RECORDS SUPPLIED ->
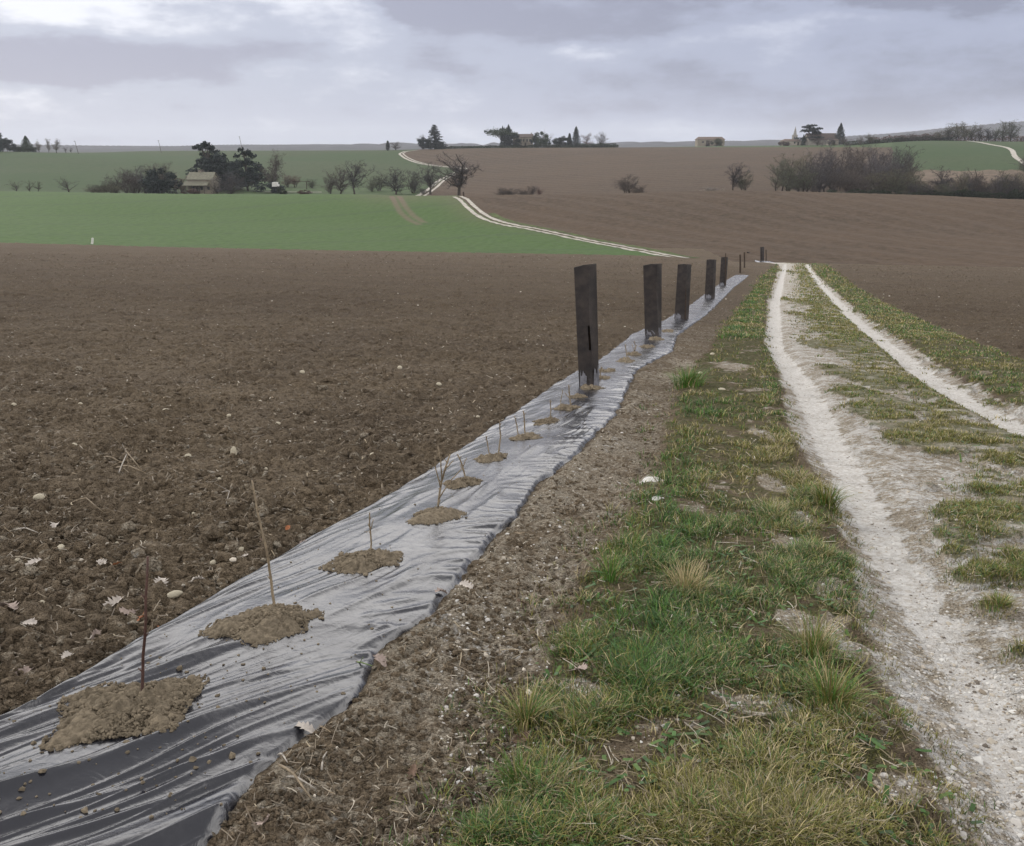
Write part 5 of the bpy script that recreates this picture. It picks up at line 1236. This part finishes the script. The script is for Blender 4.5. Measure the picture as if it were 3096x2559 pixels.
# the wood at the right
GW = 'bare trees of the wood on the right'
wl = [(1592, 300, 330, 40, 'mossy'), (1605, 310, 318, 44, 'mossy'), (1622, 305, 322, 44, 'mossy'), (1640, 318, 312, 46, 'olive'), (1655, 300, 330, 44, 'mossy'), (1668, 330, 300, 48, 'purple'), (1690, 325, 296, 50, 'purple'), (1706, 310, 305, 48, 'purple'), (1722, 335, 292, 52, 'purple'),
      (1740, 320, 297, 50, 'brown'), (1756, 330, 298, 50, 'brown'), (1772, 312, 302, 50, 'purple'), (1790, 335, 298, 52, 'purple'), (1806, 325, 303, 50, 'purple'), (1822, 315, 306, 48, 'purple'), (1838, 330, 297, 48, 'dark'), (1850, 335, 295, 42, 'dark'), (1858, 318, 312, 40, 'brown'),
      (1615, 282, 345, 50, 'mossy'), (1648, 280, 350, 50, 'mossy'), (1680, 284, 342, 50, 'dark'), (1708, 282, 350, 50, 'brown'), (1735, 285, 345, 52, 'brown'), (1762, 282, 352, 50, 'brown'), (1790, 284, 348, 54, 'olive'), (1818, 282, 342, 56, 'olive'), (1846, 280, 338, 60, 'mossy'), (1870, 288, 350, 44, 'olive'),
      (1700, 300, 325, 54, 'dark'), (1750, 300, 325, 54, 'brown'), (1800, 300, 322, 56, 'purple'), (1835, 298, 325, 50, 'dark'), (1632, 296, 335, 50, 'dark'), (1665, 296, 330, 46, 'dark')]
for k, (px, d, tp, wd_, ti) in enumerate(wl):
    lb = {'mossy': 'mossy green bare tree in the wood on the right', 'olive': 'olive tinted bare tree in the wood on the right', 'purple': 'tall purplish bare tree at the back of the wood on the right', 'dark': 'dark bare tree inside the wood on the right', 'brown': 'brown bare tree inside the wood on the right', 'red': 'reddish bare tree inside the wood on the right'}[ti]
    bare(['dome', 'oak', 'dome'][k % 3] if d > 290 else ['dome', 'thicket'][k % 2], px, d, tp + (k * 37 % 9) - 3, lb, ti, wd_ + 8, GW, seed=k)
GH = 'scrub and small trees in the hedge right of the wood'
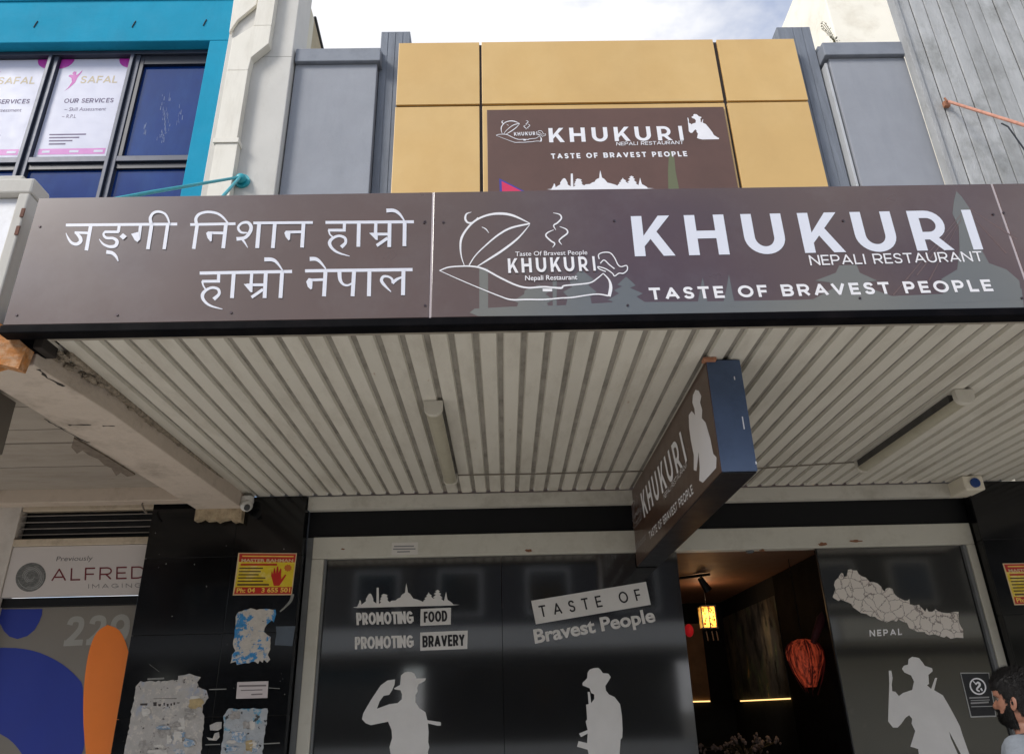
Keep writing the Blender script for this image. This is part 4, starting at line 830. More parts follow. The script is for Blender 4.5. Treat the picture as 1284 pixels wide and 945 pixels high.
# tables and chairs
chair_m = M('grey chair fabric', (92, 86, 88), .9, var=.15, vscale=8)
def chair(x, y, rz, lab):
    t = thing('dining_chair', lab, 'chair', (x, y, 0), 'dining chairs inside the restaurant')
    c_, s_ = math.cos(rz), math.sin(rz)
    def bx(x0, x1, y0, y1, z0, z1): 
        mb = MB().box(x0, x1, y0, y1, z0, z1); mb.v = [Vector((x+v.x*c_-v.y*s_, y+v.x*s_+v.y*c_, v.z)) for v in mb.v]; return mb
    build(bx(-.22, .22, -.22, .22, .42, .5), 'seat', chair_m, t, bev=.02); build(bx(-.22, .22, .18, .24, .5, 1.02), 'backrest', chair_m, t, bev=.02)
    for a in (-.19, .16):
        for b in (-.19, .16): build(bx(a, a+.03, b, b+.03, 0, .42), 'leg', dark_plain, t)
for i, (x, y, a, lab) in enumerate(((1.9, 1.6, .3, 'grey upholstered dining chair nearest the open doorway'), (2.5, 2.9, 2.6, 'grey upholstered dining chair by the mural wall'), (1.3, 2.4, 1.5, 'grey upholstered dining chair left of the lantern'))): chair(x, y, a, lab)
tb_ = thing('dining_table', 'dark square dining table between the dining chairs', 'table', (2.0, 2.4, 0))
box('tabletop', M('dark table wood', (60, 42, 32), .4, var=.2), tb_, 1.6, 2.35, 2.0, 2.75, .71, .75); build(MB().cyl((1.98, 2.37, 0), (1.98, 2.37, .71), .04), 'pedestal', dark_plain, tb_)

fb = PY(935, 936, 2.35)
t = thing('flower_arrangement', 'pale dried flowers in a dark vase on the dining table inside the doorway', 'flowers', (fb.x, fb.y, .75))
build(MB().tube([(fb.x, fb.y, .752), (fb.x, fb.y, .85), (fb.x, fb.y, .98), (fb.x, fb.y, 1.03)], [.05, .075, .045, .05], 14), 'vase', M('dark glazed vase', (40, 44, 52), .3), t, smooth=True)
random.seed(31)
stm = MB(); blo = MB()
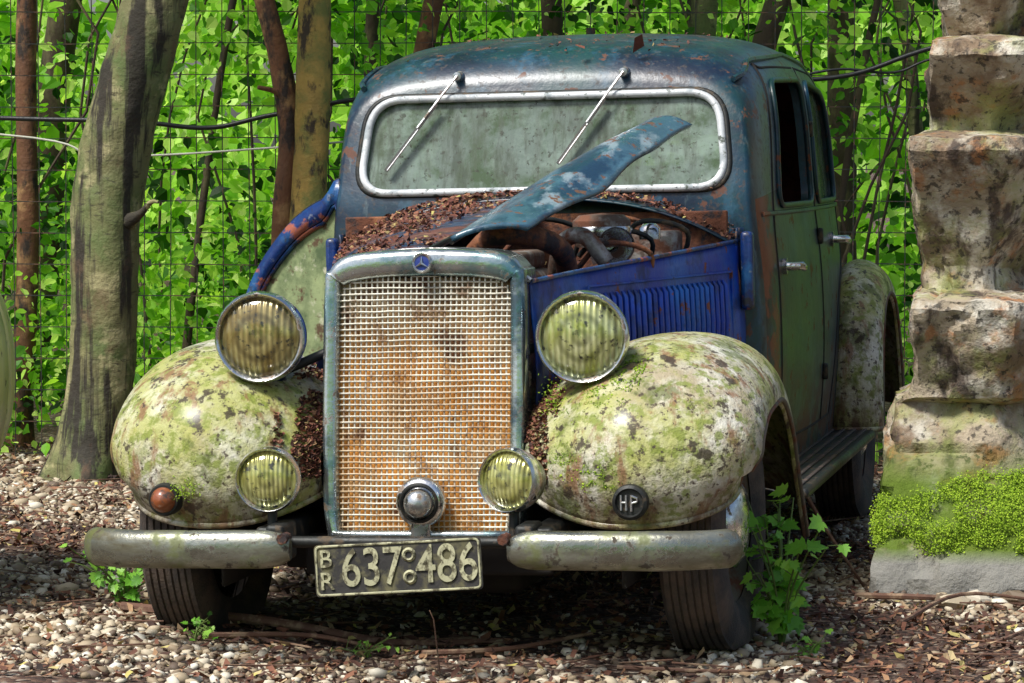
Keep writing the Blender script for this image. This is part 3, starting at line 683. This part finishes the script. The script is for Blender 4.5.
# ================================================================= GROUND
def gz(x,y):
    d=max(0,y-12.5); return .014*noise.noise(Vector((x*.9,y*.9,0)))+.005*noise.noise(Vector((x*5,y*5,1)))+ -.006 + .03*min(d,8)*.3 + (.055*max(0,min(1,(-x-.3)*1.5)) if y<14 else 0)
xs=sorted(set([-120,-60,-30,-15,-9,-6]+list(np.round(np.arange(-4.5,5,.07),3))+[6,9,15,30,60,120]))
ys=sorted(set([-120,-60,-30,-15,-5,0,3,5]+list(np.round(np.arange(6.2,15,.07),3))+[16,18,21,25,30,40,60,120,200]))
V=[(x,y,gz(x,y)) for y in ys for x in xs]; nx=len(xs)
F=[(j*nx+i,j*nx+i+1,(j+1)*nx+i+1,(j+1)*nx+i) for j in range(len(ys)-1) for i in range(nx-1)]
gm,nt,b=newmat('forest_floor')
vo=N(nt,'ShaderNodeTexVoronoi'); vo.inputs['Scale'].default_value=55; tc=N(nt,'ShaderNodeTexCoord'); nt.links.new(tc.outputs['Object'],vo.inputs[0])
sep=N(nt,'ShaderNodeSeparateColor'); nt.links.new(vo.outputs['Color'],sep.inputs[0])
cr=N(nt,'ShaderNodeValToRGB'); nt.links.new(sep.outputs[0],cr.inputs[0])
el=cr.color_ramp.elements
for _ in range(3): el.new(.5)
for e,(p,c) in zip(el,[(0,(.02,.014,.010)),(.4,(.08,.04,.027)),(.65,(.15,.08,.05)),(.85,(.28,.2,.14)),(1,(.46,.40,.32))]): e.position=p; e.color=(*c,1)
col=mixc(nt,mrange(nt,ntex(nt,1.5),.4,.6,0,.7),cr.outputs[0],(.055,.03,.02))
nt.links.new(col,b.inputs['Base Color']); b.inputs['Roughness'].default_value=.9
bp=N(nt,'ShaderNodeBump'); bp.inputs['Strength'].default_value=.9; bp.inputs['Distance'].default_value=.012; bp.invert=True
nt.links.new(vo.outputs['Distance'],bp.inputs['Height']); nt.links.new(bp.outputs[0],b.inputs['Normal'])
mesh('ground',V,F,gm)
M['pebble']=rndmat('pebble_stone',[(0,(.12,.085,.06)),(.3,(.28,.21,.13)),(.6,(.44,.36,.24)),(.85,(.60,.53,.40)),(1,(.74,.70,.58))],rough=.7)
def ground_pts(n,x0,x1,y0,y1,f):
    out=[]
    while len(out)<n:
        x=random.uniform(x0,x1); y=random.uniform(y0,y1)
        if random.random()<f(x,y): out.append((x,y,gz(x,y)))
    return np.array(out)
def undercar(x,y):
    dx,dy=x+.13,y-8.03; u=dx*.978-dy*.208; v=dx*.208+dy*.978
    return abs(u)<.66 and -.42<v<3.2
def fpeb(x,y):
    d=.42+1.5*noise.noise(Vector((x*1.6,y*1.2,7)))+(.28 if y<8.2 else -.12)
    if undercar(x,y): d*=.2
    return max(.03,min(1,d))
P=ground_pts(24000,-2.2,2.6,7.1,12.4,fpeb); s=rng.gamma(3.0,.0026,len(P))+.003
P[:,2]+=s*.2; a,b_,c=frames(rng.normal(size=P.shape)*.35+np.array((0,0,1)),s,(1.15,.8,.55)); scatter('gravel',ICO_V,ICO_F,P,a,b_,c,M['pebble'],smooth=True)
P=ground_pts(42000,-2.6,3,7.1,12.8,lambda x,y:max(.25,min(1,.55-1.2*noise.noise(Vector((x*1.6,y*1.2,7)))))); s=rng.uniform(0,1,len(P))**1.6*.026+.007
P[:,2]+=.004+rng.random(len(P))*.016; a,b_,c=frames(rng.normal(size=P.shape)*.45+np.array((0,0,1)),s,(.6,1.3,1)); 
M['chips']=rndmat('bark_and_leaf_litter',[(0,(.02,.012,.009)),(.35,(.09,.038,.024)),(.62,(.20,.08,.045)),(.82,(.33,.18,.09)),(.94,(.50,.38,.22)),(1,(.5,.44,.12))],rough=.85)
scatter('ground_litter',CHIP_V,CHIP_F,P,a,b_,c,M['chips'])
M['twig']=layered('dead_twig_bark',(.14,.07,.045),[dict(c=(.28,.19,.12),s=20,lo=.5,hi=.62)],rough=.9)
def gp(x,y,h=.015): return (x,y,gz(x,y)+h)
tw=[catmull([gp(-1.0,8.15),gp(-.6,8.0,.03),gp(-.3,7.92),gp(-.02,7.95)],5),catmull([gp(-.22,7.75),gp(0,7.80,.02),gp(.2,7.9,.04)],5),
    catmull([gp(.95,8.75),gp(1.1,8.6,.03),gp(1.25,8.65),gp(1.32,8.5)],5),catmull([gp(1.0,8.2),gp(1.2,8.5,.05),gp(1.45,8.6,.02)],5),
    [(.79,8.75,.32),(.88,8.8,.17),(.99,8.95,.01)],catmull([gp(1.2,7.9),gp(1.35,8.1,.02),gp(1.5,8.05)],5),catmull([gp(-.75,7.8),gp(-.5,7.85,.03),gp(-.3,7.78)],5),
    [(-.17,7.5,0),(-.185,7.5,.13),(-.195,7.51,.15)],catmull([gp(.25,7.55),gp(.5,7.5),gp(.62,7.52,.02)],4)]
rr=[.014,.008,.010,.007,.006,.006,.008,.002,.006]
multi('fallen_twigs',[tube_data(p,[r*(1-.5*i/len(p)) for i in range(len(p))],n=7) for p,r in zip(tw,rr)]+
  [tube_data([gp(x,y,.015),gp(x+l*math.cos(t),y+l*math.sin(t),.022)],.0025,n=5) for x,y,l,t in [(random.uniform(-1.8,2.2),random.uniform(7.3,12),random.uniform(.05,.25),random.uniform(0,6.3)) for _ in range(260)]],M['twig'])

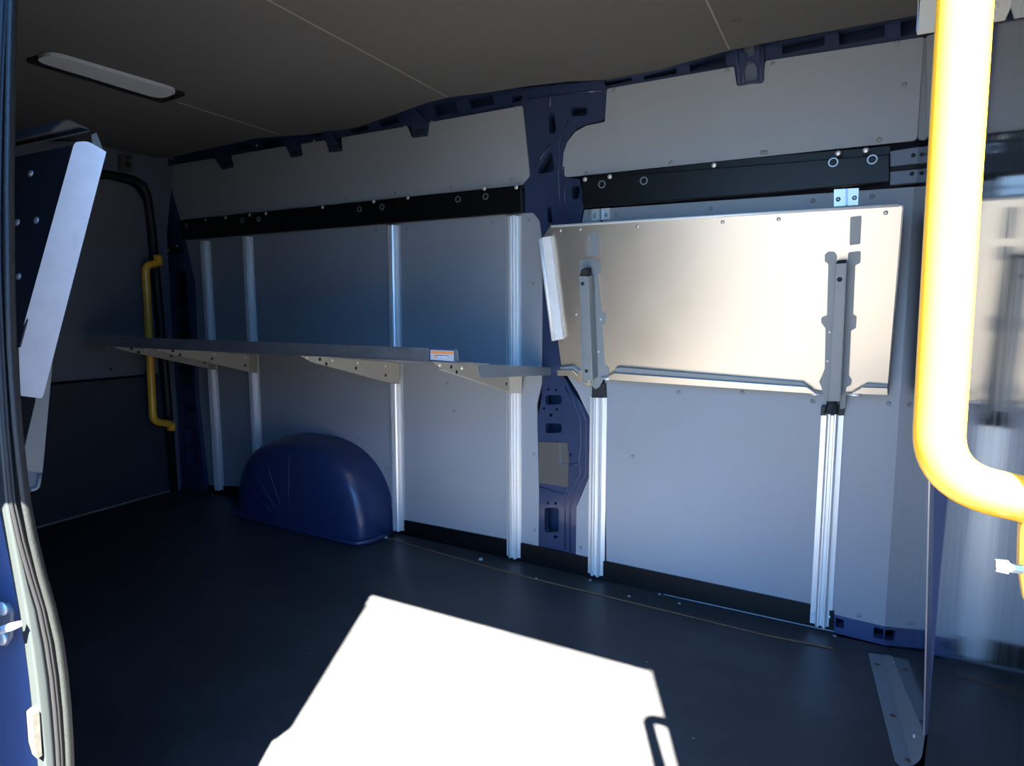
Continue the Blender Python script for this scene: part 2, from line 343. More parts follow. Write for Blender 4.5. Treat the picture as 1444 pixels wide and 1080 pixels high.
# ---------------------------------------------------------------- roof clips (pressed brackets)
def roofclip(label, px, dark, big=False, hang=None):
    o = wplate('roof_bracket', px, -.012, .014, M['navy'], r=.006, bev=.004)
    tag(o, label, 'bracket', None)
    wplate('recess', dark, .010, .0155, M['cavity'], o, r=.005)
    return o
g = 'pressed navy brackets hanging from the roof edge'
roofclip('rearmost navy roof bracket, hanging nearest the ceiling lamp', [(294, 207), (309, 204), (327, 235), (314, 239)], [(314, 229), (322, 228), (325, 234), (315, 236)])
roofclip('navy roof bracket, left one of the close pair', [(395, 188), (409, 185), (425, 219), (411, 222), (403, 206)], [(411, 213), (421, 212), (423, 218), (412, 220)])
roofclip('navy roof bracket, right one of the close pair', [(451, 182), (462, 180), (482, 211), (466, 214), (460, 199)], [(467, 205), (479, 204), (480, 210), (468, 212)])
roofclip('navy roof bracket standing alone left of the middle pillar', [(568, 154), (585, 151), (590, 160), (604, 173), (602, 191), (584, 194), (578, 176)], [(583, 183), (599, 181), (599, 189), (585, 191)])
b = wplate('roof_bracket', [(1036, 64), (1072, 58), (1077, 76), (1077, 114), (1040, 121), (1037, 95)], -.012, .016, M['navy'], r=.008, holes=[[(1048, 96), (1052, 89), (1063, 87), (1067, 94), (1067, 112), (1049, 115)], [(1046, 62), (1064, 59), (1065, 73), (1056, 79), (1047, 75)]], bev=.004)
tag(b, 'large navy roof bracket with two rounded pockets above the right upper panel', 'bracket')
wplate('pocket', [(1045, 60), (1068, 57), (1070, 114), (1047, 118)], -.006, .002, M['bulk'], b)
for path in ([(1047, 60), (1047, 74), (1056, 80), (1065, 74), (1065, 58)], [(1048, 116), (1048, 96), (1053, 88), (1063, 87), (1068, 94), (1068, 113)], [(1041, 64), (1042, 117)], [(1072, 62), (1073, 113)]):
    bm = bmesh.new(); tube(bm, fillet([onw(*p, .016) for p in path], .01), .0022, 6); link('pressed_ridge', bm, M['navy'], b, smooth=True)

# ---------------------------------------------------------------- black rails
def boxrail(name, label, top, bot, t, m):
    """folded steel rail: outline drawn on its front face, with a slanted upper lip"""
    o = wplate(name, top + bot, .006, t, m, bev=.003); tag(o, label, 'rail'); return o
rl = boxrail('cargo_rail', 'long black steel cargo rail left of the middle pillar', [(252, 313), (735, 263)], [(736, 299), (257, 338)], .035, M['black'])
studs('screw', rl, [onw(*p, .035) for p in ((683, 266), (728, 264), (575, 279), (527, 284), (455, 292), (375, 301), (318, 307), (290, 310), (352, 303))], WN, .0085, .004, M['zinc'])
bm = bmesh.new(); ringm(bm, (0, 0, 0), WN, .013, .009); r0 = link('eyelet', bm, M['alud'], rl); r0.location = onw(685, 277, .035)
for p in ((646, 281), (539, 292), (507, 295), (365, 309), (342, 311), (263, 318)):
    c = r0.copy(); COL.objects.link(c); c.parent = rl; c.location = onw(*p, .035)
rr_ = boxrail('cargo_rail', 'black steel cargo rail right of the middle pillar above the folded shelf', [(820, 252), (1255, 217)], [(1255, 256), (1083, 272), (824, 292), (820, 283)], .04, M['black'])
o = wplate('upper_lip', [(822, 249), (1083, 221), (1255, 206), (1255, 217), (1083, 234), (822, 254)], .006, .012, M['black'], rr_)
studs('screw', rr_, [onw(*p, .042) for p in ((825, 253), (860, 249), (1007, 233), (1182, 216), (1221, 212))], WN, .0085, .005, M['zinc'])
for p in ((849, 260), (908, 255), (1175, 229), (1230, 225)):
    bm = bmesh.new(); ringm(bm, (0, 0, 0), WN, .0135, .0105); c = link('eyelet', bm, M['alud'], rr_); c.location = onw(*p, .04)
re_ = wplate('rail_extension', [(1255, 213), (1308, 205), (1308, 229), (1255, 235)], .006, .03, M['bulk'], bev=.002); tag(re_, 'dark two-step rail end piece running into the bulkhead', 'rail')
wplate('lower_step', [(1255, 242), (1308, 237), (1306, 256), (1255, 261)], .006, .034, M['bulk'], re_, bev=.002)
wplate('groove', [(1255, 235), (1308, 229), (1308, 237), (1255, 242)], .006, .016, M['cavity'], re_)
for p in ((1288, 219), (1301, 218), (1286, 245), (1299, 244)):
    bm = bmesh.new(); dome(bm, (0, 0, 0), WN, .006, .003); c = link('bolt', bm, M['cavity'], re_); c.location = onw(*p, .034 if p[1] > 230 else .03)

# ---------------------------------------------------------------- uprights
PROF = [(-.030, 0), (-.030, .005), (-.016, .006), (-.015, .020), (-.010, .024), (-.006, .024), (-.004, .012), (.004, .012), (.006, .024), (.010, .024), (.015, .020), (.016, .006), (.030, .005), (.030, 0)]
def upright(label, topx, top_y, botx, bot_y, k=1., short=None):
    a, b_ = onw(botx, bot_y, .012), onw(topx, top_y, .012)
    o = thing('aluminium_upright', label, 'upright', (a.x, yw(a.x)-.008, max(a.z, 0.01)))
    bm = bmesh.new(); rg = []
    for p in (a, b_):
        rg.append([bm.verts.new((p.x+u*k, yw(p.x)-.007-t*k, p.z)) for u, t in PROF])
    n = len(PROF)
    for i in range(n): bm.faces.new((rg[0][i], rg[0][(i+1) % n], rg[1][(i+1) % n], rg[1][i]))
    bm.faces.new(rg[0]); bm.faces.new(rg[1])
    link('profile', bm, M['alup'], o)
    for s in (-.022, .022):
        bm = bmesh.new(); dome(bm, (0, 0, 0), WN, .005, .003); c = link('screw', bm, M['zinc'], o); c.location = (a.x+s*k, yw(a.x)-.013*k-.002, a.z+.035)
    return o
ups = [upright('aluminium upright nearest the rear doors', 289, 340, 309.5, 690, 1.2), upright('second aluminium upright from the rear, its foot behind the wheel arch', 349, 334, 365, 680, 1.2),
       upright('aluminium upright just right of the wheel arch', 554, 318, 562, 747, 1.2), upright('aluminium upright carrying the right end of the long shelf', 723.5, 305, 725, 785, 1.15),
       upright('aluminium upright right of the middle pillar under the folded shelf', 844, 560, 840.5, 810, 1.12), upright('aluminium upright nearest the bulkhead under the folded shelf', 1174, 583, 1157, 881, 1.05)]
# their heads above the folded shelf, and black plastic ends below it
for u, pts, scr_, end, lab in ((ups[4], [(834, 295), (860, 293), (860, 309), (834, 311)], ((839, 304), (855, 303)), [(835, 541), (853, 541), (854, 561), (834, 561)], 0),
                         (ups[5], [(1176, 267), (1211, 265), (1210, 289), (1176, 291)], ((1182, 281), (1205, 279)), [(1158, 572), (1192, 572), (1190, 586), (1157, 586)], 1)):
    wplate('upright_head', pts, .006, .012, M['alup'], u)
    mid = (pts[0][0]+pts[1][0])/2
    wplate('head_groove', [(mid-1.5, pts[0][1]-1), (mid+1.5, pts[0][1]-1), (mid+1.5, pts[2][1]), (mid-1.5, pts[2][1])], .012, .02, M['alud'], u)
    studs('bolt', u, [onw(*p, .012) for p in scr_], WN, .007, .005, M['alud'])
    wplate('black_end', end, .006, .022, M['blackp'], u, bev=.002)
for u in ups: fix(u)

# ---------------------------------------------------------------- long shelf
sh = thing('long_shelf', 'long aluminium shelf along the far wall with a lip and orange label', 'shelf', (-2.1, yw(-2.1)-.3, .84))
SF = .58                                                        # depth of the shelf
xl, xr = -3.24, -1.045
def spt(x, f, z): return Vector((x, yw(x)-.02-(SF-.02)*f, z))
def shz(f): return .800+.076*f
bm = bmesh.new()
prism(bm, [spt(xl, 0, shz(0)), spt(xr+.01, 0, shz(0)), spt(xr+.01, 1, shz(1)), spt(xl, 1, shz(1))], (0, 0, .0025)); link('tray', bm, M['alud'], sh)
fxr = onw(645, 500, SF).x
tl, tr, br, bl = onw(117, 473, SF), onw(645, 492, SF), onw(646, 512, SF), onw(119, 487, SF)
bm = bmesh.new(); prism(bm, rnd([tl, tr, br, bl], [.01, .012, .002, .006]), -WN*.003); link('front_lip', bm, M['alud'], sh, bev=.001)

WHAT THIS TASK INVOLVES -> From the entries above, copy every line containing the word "wide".

REPLY TO THE EXERCISE ->
Keep writing the Blender script for this image. This is part 4, starting at line 830. More parts follow. The script is for Blender 4.5. Treat the picture as 1284 pixels wide and 945 pixels high.
Continue the Blender Python script for this scene: part 2, from line 343. More parts follow. Write for Blender 4.5. Treat the picture as 1444 pixels wide and 1080 pixels high.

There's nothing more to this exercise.